Domino, 2011
[rating:7.5/10]

Like a child of Nine Inch Nail’s Pretty Hate Machine and Siouxsie and The Banshee’s Superstition, Austra’s debut album Feel It Break pushes beyond late 80’s/early 90’s goth-wave revisionism into a shadowy synth-led dance of the seven veils, all the while providing a timely career reinvention for 26 year old vocalist/songwriter Katie Stelmanis.

With a strong dancefloor focus, their debut single “Beat And The Pulse” resembled the sometime sinister gloom of The Knife, with Stelmanis’ operatic ebb and flow wail adding an eerie edge. It proved to be a solid statement of intent as to what Canadian-born, classically-trained Stelmanis had in mind for Austra.

Following in the footsteps of the not-too-dissimilar blonde goth-stress Zola Jesus, Stelmanis manages to cut her own cloth from a more accessible angle than ZJ’s avant-goth austerity, but the strength and allure of Austra lies more in its music than the person merely mouthing the words. Having personally spent a good decade in dingy goth clubs, getting acquainted with both the music and its people, Austra sound like a welcome return to that bewitching and foreboding world in which Feel It Break perfectly captures the mood.

With the album divided between the more rhythmically engaging tracks like the Depeche Mode murmurs of “Darken Her Horse” and “Spellwork”, and the glistening Kate Bush-like gallop of “Lose It”, Feel It Break‘s ability to define itself fades as the album progresses without much divergence from its set path.
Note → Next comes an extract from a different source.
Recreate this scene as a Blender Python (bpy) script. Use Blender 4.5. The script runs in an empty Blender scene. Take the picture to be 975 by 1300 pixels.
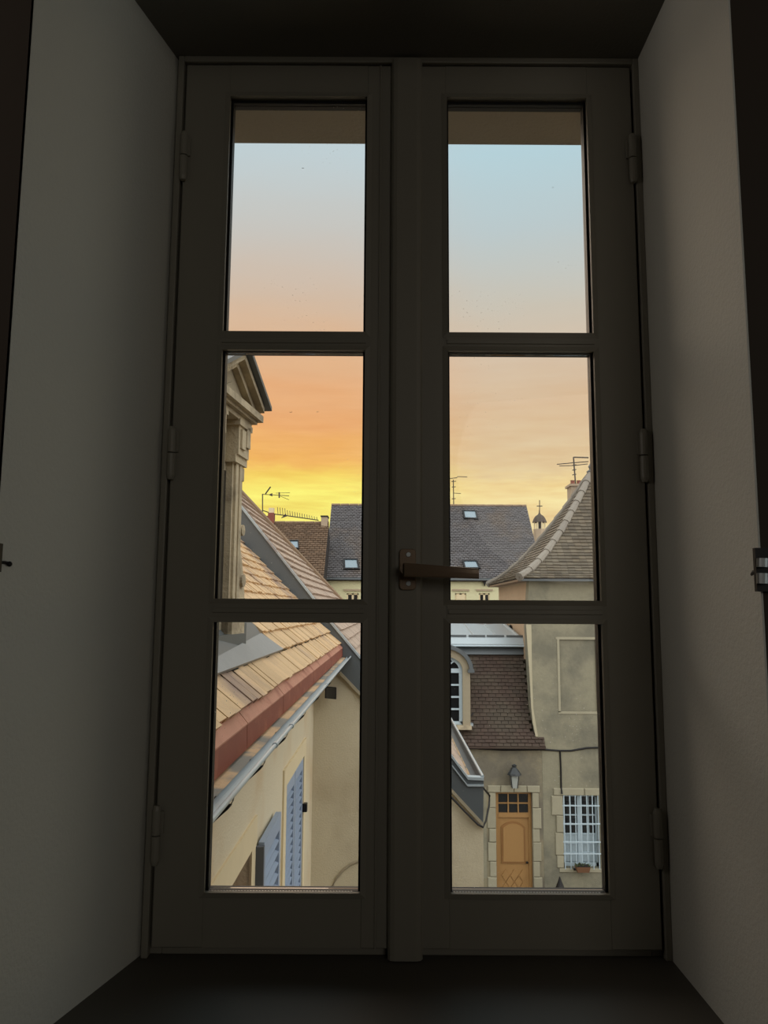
import bpy, math, random
from mathutils import Vector, Matrix
random.seed(7)
S = bpy.context.scene
COL = S.collection
# ------------------------------------------------------------------ camera
F = 977.0; PITCH = math.radians(7.2); ROLL = math.radians(0.33)
cam_d = bpy.data.cameras.new('camera'); cam = bpy.data.objects.new('camera', cam_d); COL.objects.link(cam)
cam_d.sensor_fit = 'HORIZONTAL'; cam_d.sensor_width = 36.0; cam_d.lens = F/975*36.0
cam_d.clip_start = 0.02; cam_d.clip_end = 2000
CR = Matrix.Rotation(math.pi/2+PITCH, 3, 'X') @ Matrix.Rotation(ROLL, 3, 'Z')
cam.rotation_euler = CR.to_euler(); cam.location = (0, 0, 0)
S.camera = cam
# ------------------------------------------------------------------ view
S.view_settings.view_transform = 'Standard'; S.view_settings.look = 'None'
S.view_settings.gamma = 1.0; S.view_settings.use_curve_mapping = False
S.view_settings.exposure = 0.0
S.cycles.max_bounces = 14; S.cycles.diffuse_bounces = 7; S.cycles.transparent_max_bounces = 24
S.cycles.caustics_reflective = False; S.cycles.caustics_refractive = False
S.cycles.sample_clamp_indirect = 4.0

def lin(c):
    return tuple((v/255/12.92 if v/255 <= .04045 else ((v/255+.055)/1.055)**2.4) for v in c) + (1.0,)
# ------------------------------------------------------------------ sky
W = bpy.data.worlds.new('sky'); S.world = W; W.use_nodes = True
W.cycles.sampling_method = 'MANUAL'; W.cycles.sample_map_resolution = 1024
def sky():
    nt = W.node_tree; N = nt.nodes; L = nt.links; N.clear()
    def n(t, **k):
        o = N.new(t)
        for a, b in k.items(): setattr(o, a, b)
        return o
    def m(op, a, b=None, c=None, clamp=False):
        o = n('ShaderNodeMath', operation=op, use_clamp=clamp)
        for i, v in enumerate((a, b, c)):
            if v is None: continue
            if isinstance(v, (int, float)): o.inputs[i].default_value = v
            else: L.new(v, o.inputs[i])
        return o.outputs[0]
    def ramp(fac, stops):
        r = n('ShaderNodeValToRGB'); e = r.color_ramp.elements
        while len(e) < len(stops): e.new(0.5)
        for k, (p, c) in enumerate(stops): e[k].position = p; e[k].color = lin(c)
        L.new(fac, r.inputs[0]); return r.outputs[0]
    def mix(f, a, b):
        o = n('ShaderNodeMix', data_type='RGBA'); L.new(f, o.inputs[0]); L.new(a, o.inputs[6]); L.new(b, o.inputs[7]); return o.outputs[2]
    tc = n('ShaderNodeTexCoord'); sp = n('ShaderNodeSeparateXYZ'); L.new(tc.outputs['Generated'], sp.inputs[0])
    x, y, z = sp.outputs
    hz = m('SQRT', m('ADD', m('MULTIPLY', x, x), m('MULTIPLY', y, y)))
    el = m('ARCTAN2', z, hz)                      # elevation, radians
    az = m('ARCTAN2', x, y)                       # 0 = straight ahead
    mp = n('ShaderNodeMapping'); mp.inputs['Scale'].default_value = (1.0, 1.0, 4.6); L.new(tc.outputs['Generated'], mp.inputs[0])
    nz = n('ShaderNodeTexNoise'); nz.inputs['Scale'].default_value = 5.5; nz.inputs['Detail'].default_value = 7; nz.inputs['Roughness'].default_value = .62
    nz.inputs['Distortion'].default_value = .5
    L.new(mp.outputs[0], nz.inputs[0])
    nf = nz.outputs['Fac']
    low = m('SUBTRACT', 1.0, m('DIVIDE', el, .45, clamp=True))
    wob = m('MULTIPLY', m('SUBTRACT', nf, .5), m('MULTIPLY_ADD', low, .09, .02))
    e2 = m('DIVIDE', m('ADD', el, wob), 1.5708, clamp=True)
    D = math.pi/180
    def P(deg): return deg/90
    warm = ramp(e2, [(0, (255, 238, 130)), (P(8.3), (255, 240, 120)), (P(9.8), (254, 220, 108)), (P(11.2), (247, 185, 102)),
        (P(13.5), (240, 175, 116)), (P(16.5), (235, 179, 132)), (P(19), (228, 184, 145)), (P(22.5), (215, 190, 168)), (P(27), (204, 200, 194)), (P(32), (197, 211, 216)), (P(50), (196, 208, 214)), (1, (194, 206, 214))])
    cool = ramp(e2, [(0, (236, 212, 158)), (P(7), (238, 212, 156)), (P(8.6), (247, 222, 158)), (P(9.8), (230, 202, 154)),
        (P(12), (223, 194, 154)), (P(15), (221, 191, 157)), (P(18), (218, 195, 170)), (P(22), (206, 198, 184)), (P(27), (192, 205, 208)), (P(32), (186, 213, 222)), (P(50), (190, 208, 216)), (1, (194, 206, 214))])
    back = ramp(e2, [(0, (205, 200, 196)), (P(15), (202, 203, 204)), (P(40), (194, 206, 214)), (1, (194, 206, 214))])
    da = m('ABSOLUTE', m('ADD', az, 7*D))
    f1 = m('DIVIDE', m('SUBTRACT', da, 3*D), 13*D, clamp=True)
    f1 = m('MULTIPLY', m('MULTIPLY', f1, f1), m('MULTIPLY_ADD', f1, -2.0, 3.0))
    f2 = m('DIVIDE', m('SUBTRACT', da, 40*D), 70*D, clamp=True)
    c = mix(f2, mix(f1, warm, cool), back)
    # cloud streaks close to the horizon, in front of the glow
    mp2 = n('ShaderNodeMapping'); mp2.inputs['Scale'].default_value = (1.4, 1.4, 11); L.new(tc.outputs['Generated'], mp2.inputs[0])
    nz2 = n('ShaderNodeTexNoise'); nz2.inputs['Scale'].default_value = 7; nz2.inputs['Detail'].default_value = 8; nz2.inputs['Roughness'].default_value = .6
    L.new(mp2.outputs[0], nz2.inputs[0])
    st = m('MULTIPLY', m('SUBTRACT', nz2.outputs['Fac'], .5), m('MULTIPLY', m('MULTIPLY', low, low), 2.0))
    sm = n('ShaderNodeMix', data_type='RGBA', blend_type='MULTIPLY'); sm.inputs[0].default_value = 1
    cc = n('ShaderNodeCombineColor')
    L.new(m('ADD', 1.0, m('MULTIPLY', st, .35)), cc.inputs[0]); L.new(m('ADD', 1.0, m('MULTIPLY', st, .8)), cc.inputs[1]); L.new(m('ADD', 1.0, m('MULTIPLY', st, 1.1)), cc.inputs[2])
    L.new(c, sm.inputs[6]); L.new(cc.outputs[0], sm.inputs[7])
    bg = n('ShaderNodeBackground'); bg.inputs[1].default_value = 1.0; L.new(sm.outputs[2], bg.inputs[0])
    out = n('ShaderNodeOutputWorld'); L.new(bg.outputs[0], out.inputs[0])
sky()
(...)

The jilted two-step waltz of “Shoot The Water” shares a similar stride with that of Siouxsie & The Banshee’s “Swimming Horses”, and I swear there’s a little oriental new wave flourish a-la Japan in “Hate Crime”, but such influences, be they real or imagined fail to truly colour the songs, or even give the impression that they’ve had enough time to gestate and grow.

The true test of all music is to appreciate it on an aesthetic level and for it to resonate. Having not listened to this kind of music in years, decades even, I find myself falling back into that state of mind with surprising ease. Austra have pulled off a neat trick with Feel It Break, but whether it’s conspicuous enough to rally attention or has the longevity to endure repeated listens is uncertain. There is something undeniably graceful and icily subversive on display here, and given time, Austra may actually rise to the occasion.